Il 23 febbraio 1996 usciva in Inghilterra il film di Danny Boyle. Il sequel prevede lo stesso regista e lo stesso cast.
Era il 1996 quando Trainspotting, adattamento cinematografico del romanzo dello scrittore irlandese Irvine Welsh, usciva nelle sale cinematografiche. La maggior parte di noi non aveva neanche l’età per capire se fosse più giusto bere latte o acqua. La maggior parte di noi non ricorda nemmeno cosa ha mangiato ieri a pranzo, ma tutti, nessuno escluso, ricordano l’elenco
di “buoni propositi” da (non) scegliere, quello in cui si nascondeva la parte più eterna e immortale dello spirito punk di quegli anni. Un monologo che ha prodotto un effetto liberatorio, di un inno generazionale alla disillusione verso un futuro promesso e poi venduto, che faceva sembrare anche la droga una scelta più valida. Un film divenuto Cult, che ha appassionato anche le
generazioni future per la forza dei temi trattati. Fatta questa premessa la domanda che in molti si pongono è: c’era davvero bisogno di fare un sequel di cotanto capolavoro? 20 anni dopo? Quando praticamente devono vedere se riescono a reggere
uno spinello, figuriamoci la droga?
La risposta arriva con Trainspotting 2. Un film che non può ignorare il peso del passato, che non può deludere orde di generazioni, di fan accaniti; un film che, invece, ci è riuscito. C’è stato un lontano e poco riuscito tentativo di ripulire gli
interni squallidi in cui gli attori si trovavano 20 anni fa. E’ sulle note di Lust for Life di Iggy Pop, con un remix dei The Prodigy, che vediamo tornare Reton, Spud, SickBoy e Begbie, ormai ultra quarantenni. Renton (Ewan McGregor) si è fatto una vita ad Amsterdam con annessi un lavoro da contabile, una moglie, un divorzio e un attacco di cuore.

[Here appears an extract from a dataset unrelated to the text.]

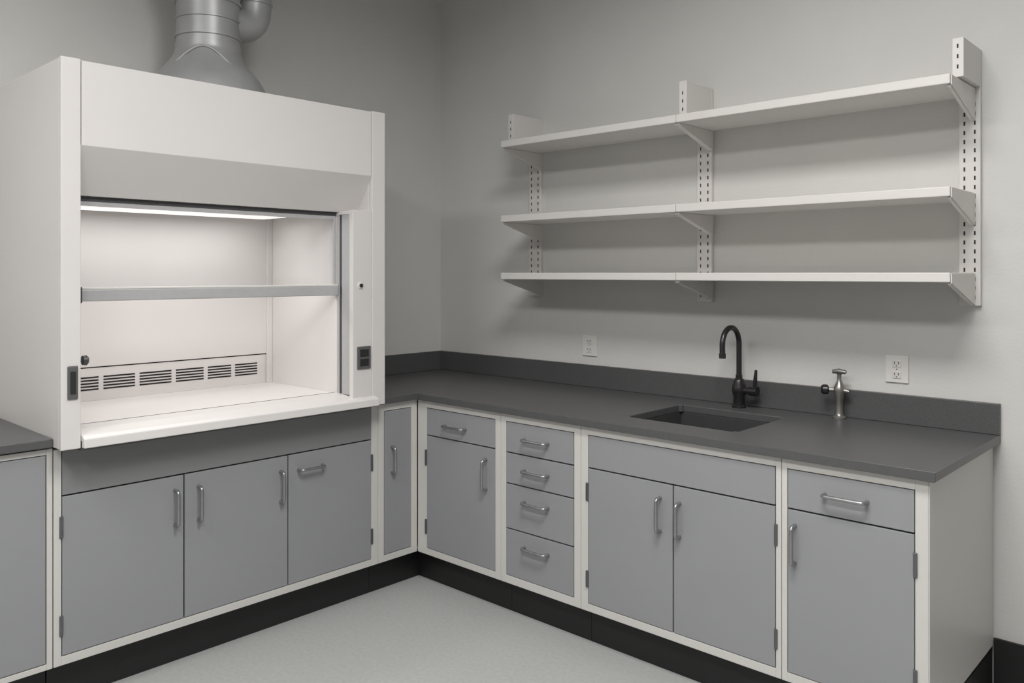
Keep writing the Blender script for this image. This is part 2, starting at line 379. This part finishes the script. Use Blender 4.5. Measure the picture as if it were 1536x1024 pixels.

Sick Boy, ovvero Simon (Jonny Lee Miller), gestisce apparentemente un pub fallimentare che nasconde il suo vero business sessuale, gestito con una prostituta bulgara. Begbie (Robert Carlyle) ha invece provato a farsi una famiglia, ma è stato
condannato a vent’anni di carcere da cui è evaso. Ora ha soltanto forti problemi di erezione. E, infine, Spud (Ewen Bremner) l’uomo che non ha mai abbandonato l’eroina, e viceversa. Come ogni 40enne che si rispetti, gli attori interpretano personaggi legati ai propri ricordi, si nutrono dei successi e delle avventure del passato. Tutto questo si ripercuote anche nel film che,
goffamente, cerca di bissare il successo del 1996, girando il tutto senza puntare alla memorabilità della pellicola. La furia che animava i 4 ragazzi è stata sostituita dalla calma degli uomini adulti, l’esagerazione che ha reso il film celebre con la moderazione, quasi come se si stesse guardando il proprio padre sullo schermo. Danny Boyle cerca in tutti i modi di celebrare le scene più memorabili del suo primo lavoro: affida ai racconti e ai flashback di Spud i collegamenti con il primo film nel tentativo di costruire un film nuovo. Si fatica a cercare una chiave di lettura valida per aver riportato 4 pensionati a drogarsi. La
storia del ritorno di Mark Renton a casa, di cosa sia successo agli altri e di come possano ora vivere di nuovo insieme (ma perché), non fila dritta, manca di sostanza e fa sembrare il film come una serie di sketch attaccati. Trainspotting 2 decolla benino,
accettando la propria dipendenza dal precedente e dichiarandola subito; tuttavia poi si dovrebbe avere un distacco, uno sviluppo, un qualcosa che motivi. E questo è l’errore fatale del sequel. Un’attesa inconcludente. Non arriva nulla di nuovo.
Per chi fosse ancora in tempo, il mio consiglio è quello di fermarsi al primo Trainspotting, almeno conserverete il miglior ricordo della pellicola.